Retype each record below word for word. Leave the pictures out.

--- START Records shown ---

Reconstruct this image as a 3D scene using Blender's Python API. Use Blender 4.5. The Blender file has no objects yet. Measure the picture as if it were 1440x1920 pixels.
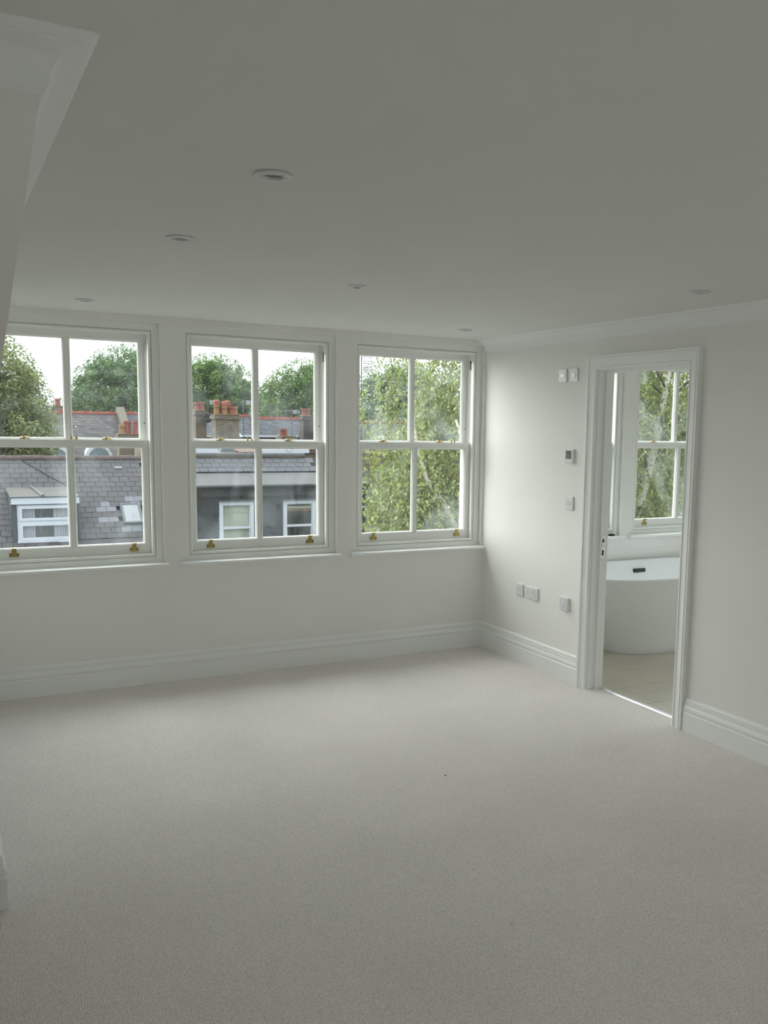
import bpy, bmesh, math, random
import numpy as np
from mathutils import Vector, Matrix
C = bpy.context.scene.collection
S = bpy.context.scene
R = math.radians
random.seed(7); rng = np.random.default_rng(11)

# ------------------------------------------------------------------ camera
cd = bpy.data.cameras.new('camera'); cam = bpy.data.objects.new('camera', cd); C.objects.link(cam)
yaw, pitch, roll, F = .5202, -.1298, .0193, 1729.147
fw = Vector((math.sin(yaw)*math.cos(pitch), math.cos(yaw)*math.cos(pitch), math.sin(pitch)))
r0 = Vector((math.cos(yaw), -math.sin(yaw), 0)); u0 = r0.cross(fw)
rt = math.cos(roll)*r0+math.sin(roll)*u0; up = -math.sin(roll)*r0+math.cos(roll)*u0
cam.matrix_world = Matrix(((rt.x, up.x, -fw.x, -3.5164), (rt.y, up.y, -fw.y, -5.8458), (rt.z, up.z, -fw.z, 1.6344), (0, 0, 0, 1)))
cd.sensor_fit = 'VERTICAL'; cd.sensor_height = 36; cd.lens = F*36/1920
cd.shift_x = -(867.62-720)/1920; cd.shift_y = (1024.99-960)/1920
cd.clip_start = .02; cd.clip_end = 900
S.camera = cam

# ------------------------------------------------------------------ world, sun, exposure
S.view_settings.view_transform = 'Standard'; S.view_settings.look = 'None'
S.view_settings.gamma = 1; S.view_settings.use_curve_mapping = False
S.view_settings.exposure = 0.80
SKY = 1.9
cy = S.cycles; cy.max_bounces = 24; cy.diffuse_bounces = 20; cy.transparent_max_bounces = 24
w = bpy.data.worlds.new('sky'); S.world = w; w.use_nodes = True
nt = w.node_tree; nt.nodes.clear()
wo = nt.nodes.new('ShaderNodeOutputWorld'); bg = nt.nodes.new('ShaderNodeBackground')
tc = nt.nodes.new('ShaderNodeTexCoord'); mp = nt.nodes.new('ShaderNodeMapping'); mp.inputs['Scale'].default_value = (1, 1, 3.2)
nz = nt.nodes.new('ShaderNodeTexNoise'); nz.inputs['Scale'].default_value = 2.2; nz.inputs['Detail'].default_value = 5; nz.inputs['Roughness'].default_value = .55
cr = nt.nodes.new('ShaderNodeValToRGB')
cr.color_ramp.elements[0].position = .3; cr.color_ramp.elements[0].color = (.50, .545, .60, 1)
cr.color_ramp.elements[1].position = .68; cr.color_ramp.elements[1].color = (.60, .62, .63, 1)
nt.links.new(tc.outputs['Generated'], mp.inputs[0]); nt.links.new(mp.outputs[0], nz.inputs['Vector'])
nt.links.new(nz.outputs['Fac'], cr.inputs[0]); nt.links.new(cr.outputs[0], bg.inputs[0])
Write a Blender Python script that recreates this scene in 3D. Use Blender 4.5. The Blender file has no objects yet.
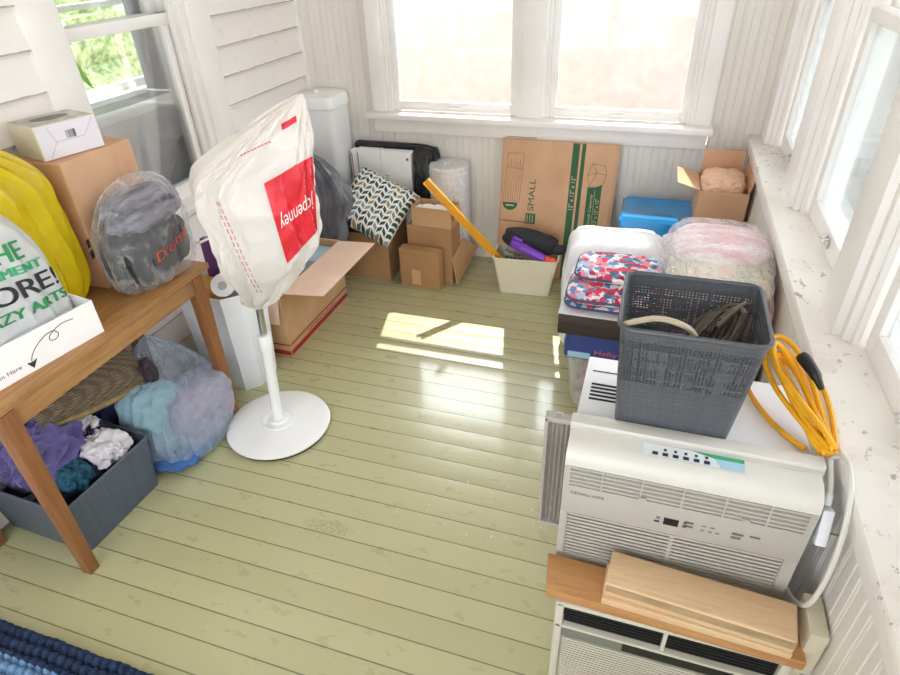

--- END Records shown ---

**Finished answer:**
Reconstruct this image as a 3D scene using Blender's Python API. Use Blender 4.5. The Blender file has no objects yet. Measure the picture as if it were 1440x1920 pixels.
import bpy, bmesh, math, random
import numpy as np
from mathutils import Vector, Matrix
C = bpy.context.scene.collection
S = bpy.context.scene
R = math.radians
random.seed(7); rng = np.random.default_rng(11)

# ------------------------------------------------------------------ camera
cd = bpy.data.cameras.new('camera'); cam = bpy.data.objects.new('camera', cd); C.objects.link(cam)
yaw, pitch, roll, F = .5202, -.1298, .0193, 1729.147
fw = Vector((math.sin(yaw)*math.cos(pitch), math.cos(yaw)*math.cos(pitch), math.sin(pitch)))
r0 = Vector((math.cos(yaw), -math.sin(yaw), 0)); u0 = r0.cross(fw)
rt = math.cos(roll)*r0+math.sin(roll)*u0; up = -math.sin(roll)*r0+math.cos(roll)*u0
cam.matrix_world = Matrix(((rt.x, up.x, -fw.x, -3.5164), (rt.y, up.y, -fw.y, -5.8458), (rt.z, up.z, -fw.z, 1.6344), (0, 0, 0, 1)))
cd.sensor_fit = 'VERTICAL'; cd.sensor_height = 36; cd.lens = F*36/1920
cd.shift_x = -(867.62-720)/1920; cd.shift_y = (1024.99-960)/1920
cd.clip_start = .02; cd.clip_end = 900
S.camera = cam

# ------------------------------------------------------------------ world, sun, exposure
S.view_settings.view_transform = 'Standard'; S.view_settings.look = 'None'
S.view_settings.gamma = 1; S.view_settings.use_curve_mapping = False
S.view_settings.exposure = 0.80
SKY = 1.9
cy = S.cycles; cy.max_bounces = 24; cy.diffuse_bounces = 20; cy.transparent_max_bounces = 24
w = bpy.data.worlds.new('sky'); S.world = w; w.use_nodes = True
nt = w.node_tree; nt.nodes.clear()
wo = nt.nodes.new('ShaderNodeOutputWorld'); bg = nt.nodes.new('ShaderNodeBackground')
tc = nt.nodes.new('ShaderNodeTexCoord'); mp = nt.nodes.new('ShaderNodeMapping'); mp.inputs['Scale'].default_value = (1, 1, 3.2)
nz = nt.nodes.new('ShaderNodeTexNoise'); nz.inputs['Scale'].default_value = 2.2; nz.inputs['Detail'].default_value = 5; nz.inputs['Roughness'].default_value = .55
cr = nt.nodes.new('ShaderNodeValToRGB')
cr.color_ramp.elements[0].position = .3; cr.color_ramp.elements[0].color = (.50, .545, .60, 1)
cr.color_ramp.elements[1].position = .68; cr.color_ramp.elements[1].color = (.60, .62, .63, 1)
nt.links.new(tc.outputs['Generated'], mp.inputs[0]); nt.links.new(mp.outputs[0], nz.inputs['Vector'])
nt.links.new(nz.outputs['Fac'], cr.inputs[0]); nt.links.new(cr.outputs[0], bg.inputs[0])
Write a Blender Python script that recreates this scene in 3D. Use Blender 4.5. The Blender file has no objects yet.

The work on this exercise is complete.